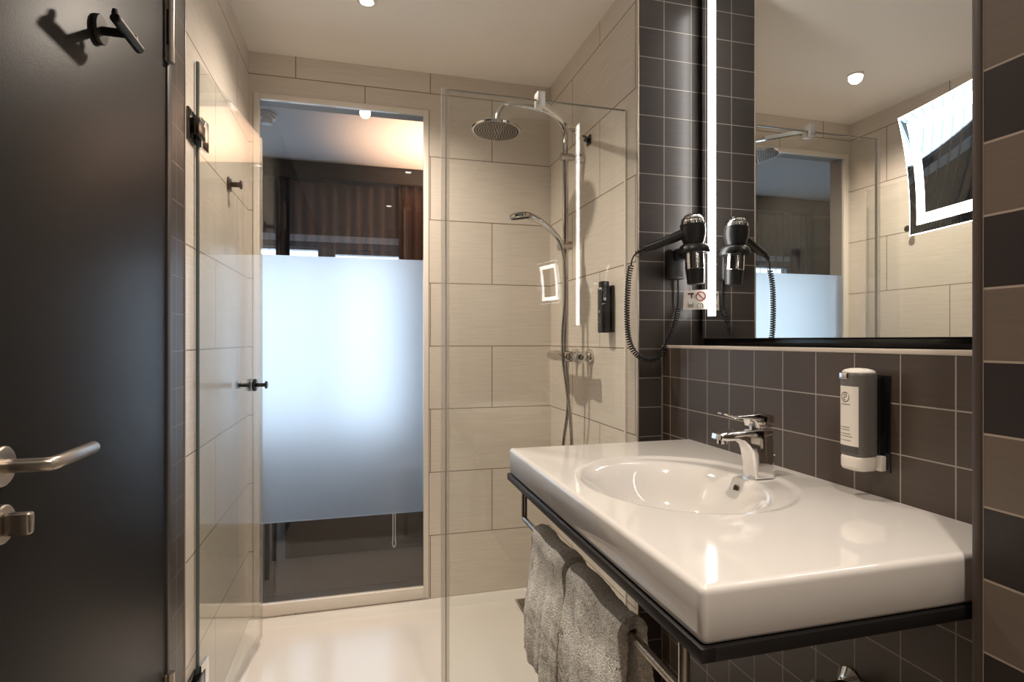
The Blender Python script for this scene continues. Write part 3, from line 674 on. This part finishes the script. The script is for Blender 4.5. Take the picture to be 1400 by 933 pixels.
# rounded outer skirt
loop = [(V[i][0], 0, -1) for i in range(NX-1, -1, -1)] + [(V[0][j], -1, 0) for j in range(1, NY)] + [(V[i][NY-1], 0, 1) for i in range(1, NX)]
def skirt(v, nx, ny, k, corner):
    return None
prev = None
prof = [(0, 0)]+[(rE*math.sin(a), -rE*(1-math.cos(a))) for a in (PI/8, PI/4, 3*PI/8, PI/2)]+[(rE+0.0005, -0.03), (rE-0.001, -TH+0.006), (rE-0.003, -TH+0.002), (rE-0.007, -TH), (rE-0.022, -TH), (rE-0.026, -TH+0.006), (rE-0.028, -0.02)]
cols = []
for idx, (v, nx, ny) in enumerate(loop):
    dirs = [(nx, ny)]
    if v is V[0][0] : dirs = [(0, -1), (-0.383, -0.924), (-0.7071, -0.7071), (-0.924, -0.383), (-1, 0)]
    elif v is V[0][NY-1]: dirs = [(-1, 0), (-0.924, 0.383), (-0.7071, 0.7071), (-0.383, 0.924), (0, 1)]
    for dx, dy in dirs:
        c_ = [v]+[bm.verts.new((v.co.x+dx*o_, v.co.y+dy*o_, SZ+z_)) for o_, z_ in prof[1:]]
        cols.append(c_)
for A, B in zip(cols, cols[1:]):
    for k in range(len(prof)-1):
        q = [A[k], A[k+1], B[k+1], B[k]]
        u = []
        for w_ in q:
            if w_ not in u: u.append(w_)
        if len(u) > 2: bm.faces.new(u)
b._take(bm); b.build('basin_body', M['ceramic'], wb, angle=75)
b = MB(); ov = Vector((0.8385, 1.120, 0.9060))
b.lathe(ov, (-1, 0, 0.12), [(-0.003, 0.0108), (0.003, 0.0108), (0.004, 0.0098), (0.0035, 0.0088), (-0.002, 0.0086)], 28)
ovo = b.build('overflow_ring', simple('overflow_ring', (0.55, 0.43, 0.30), 0.2, 0.8), wb)
b = MB(); b.lathe(ov, (-1, 0, 0.12), [(-0.001, 0.0087), (0.0030, 0.0087)], 24); b.build('overflow_hole', M['rubber'], ovo)
b = MB(); b.lathe((0.665, 1.130, topz(0.665, 1.13)+0.0005), (0, 0, 1), [(0, 0.030), (0.004, 0.031), (0.006, 0.028), (0.009, 0.012), (0.0095, 0.001)]); b.build('drain_plug', M['chrome'], wb)

# tap
TYc = 1.120
tp = thing('tap', (0.895, TYc, SZ-0.006), 'chrome single-lever tap on the washbasin', 'tap')
prof2 = [(0.870, 0.9295), (0.9205, 0.9295), (0.9200, 1.0435), (0.890, 1.0445), (0.815, 1.0410), (0.784, 1.0350), (0.782, 1.0235), (0.800, 1.0205), (0.825, 1.0205), (0.842, 1.0165), (0.855, 1.0070), (0.863, 0.9920), (0.868, 0.9660), (0.870, 0.945)]
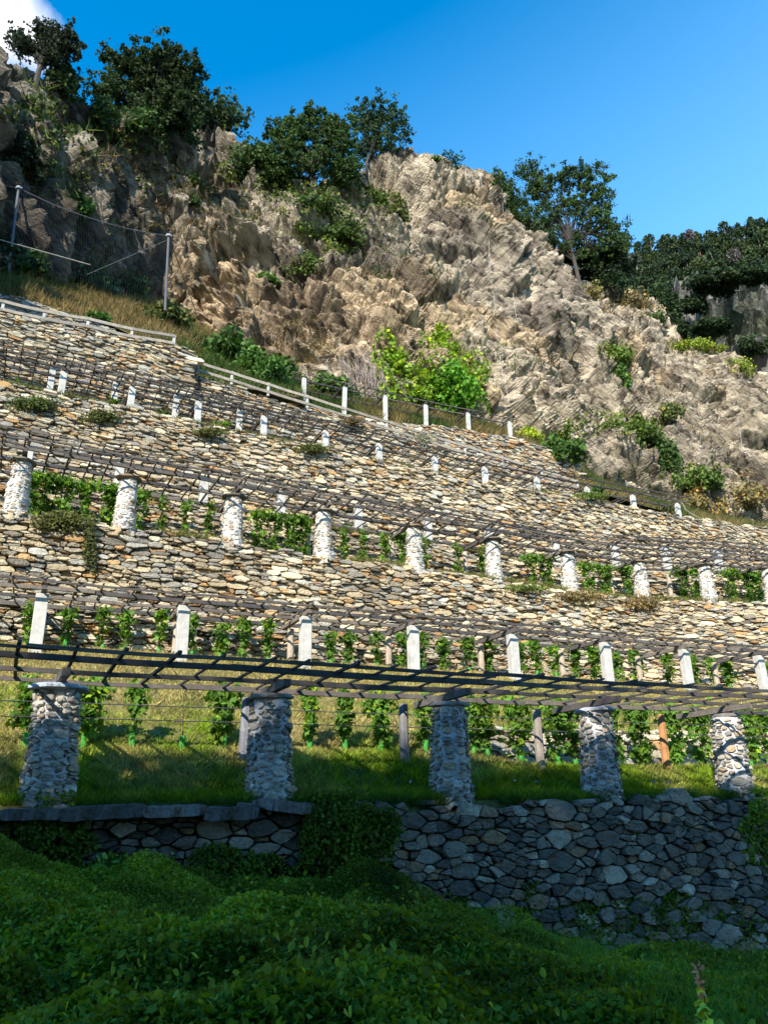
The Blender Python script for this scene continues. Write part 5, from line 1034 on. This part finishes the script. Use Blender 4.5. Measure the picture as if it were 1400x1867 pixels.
☆ ☆ ☆ ☆
Problem description ::
Repeat every record above exactly, but leave out any pictures.

Response to this task ::
The Blender Python script for this scene continues. Write part 3, from line 674 on. This part finishes the script. The script is for Blender 4.5. Take the picture to be 1400 by 933 pixels.
# rounded outer skirt
loop = [(V[i][0], 0, -1) for i in range(NX-1, -1, -1)] + [(V[0][j], -1, 0) for j in range(1, NY)] + [(V[i][NY-1], 0, 1) for i in range(1, NX)]
def skirt(v, nx, ny, k, corner):
    return None
prev = None
prof = [(0, 0)]+[(rE*math.sin(a), -rE*(1-math.cos(a))) for a in (PI/8, PI/4, 3*PI/8, PI/2)]+[(rE+0.0005, -0.03), (rE-0.001, -TH+0.006), (rE-0.003, -TH+0.002), (rE-0.007, -TH), (rE-0.022, -TH), (rE-0.026, -TH+0.006), (rE-0.028, -0.02)]
cols = []
for idx, (v, nx, ny) in enumerate(loop):
    dirs = [(nx, ny)]
    if v is V[0][0] : dirs = [(0, -1), (-0.383, -0.924), (-0.7071, -0.7071), (-0.924, -0.383), (-1, 0)]
    elif v is V[0][NY-1]: dirs = [(-1, 0), (-0.924, 0.383), (-0.7071, 0.7071), (-0.383, 0.924), (0, 1)]
    for dx, dy in dirs:
        c_ = [v]+[bm.verts.new((v.co.x+dx*o_, v.co.y+dy*o_, SZ+z_)) for o_, z_ in prof[1:]]
        cols.append(c_)
for A, B in zip(cols, cols[1:]):
    for k in range(len(prof)-1):
        q = [A[k], A[k+1], B[k+1], B[k]]
        u = []
        for w_ in q:
            if w_ not in u: u.append(w_)
        if len(u) > 2: bm.faces.new(u)
b._take(bm); b.build('basin_body', M['ceramic'], wb, angle=75)
b = MB(); ov = Vector((0.8385, 1.120, 0.9060))
b.lathe(ov, (-1, 0, 0.12), [(-0.003, 0.0108), (0.003, 0.0108), (0.004, 0.0098), (0.0035, 0.0088), (-0.002, 0.0086)], 28)
ovo = b.build('overflow_ring', simple('overflow_ring', (0.55, 0.43, 0.30), 0.2, 0.8), wb)
b = MB(); b.lathe(ov, (-1, 0, 0.12), [(-0.001, 0.0087), (0.0030, 0.0087)], 24); b.build('overflow_hole', M['rubber'], ovo)
b = MB(); b.lathe((0.665, 1.130, topz(0.665, 1.13)+0.0005), (0, 0, 1), [(0, 0.030), (0.004, 0.031), (0.006, 0.028), (0.009, 0.012), (0.0095, 0.001)]); b.build('drain_plug', M['chrome'], wb)

# tap
TYc = 1.120
tp = thing('tap', (0.895, TYc, SZ-0.006), 'chrome single-lever tap on the washbasin', 'tap')
prof2 = [(0.870, 0.9295), (0.9205, 0.9295), (0.9200, 1.0435), (0.890, 1.0445), (0.815, 1.0410), (0.784, 1.0350), (0.782, 1.0235), (0.800, 1.0205), (0.825, 1.0205), (0.842, 1.0165), (0.855, 1.0070), (0.863, 0.9920), (0.868, 0.9660), (0.870, 0.945)]
The Blender Python script for this scene continues. Write part 5, from line 1034 on. This part finishes the script. Use Blender 4.5. Measure the picture as if it were 1400x1867 pixels.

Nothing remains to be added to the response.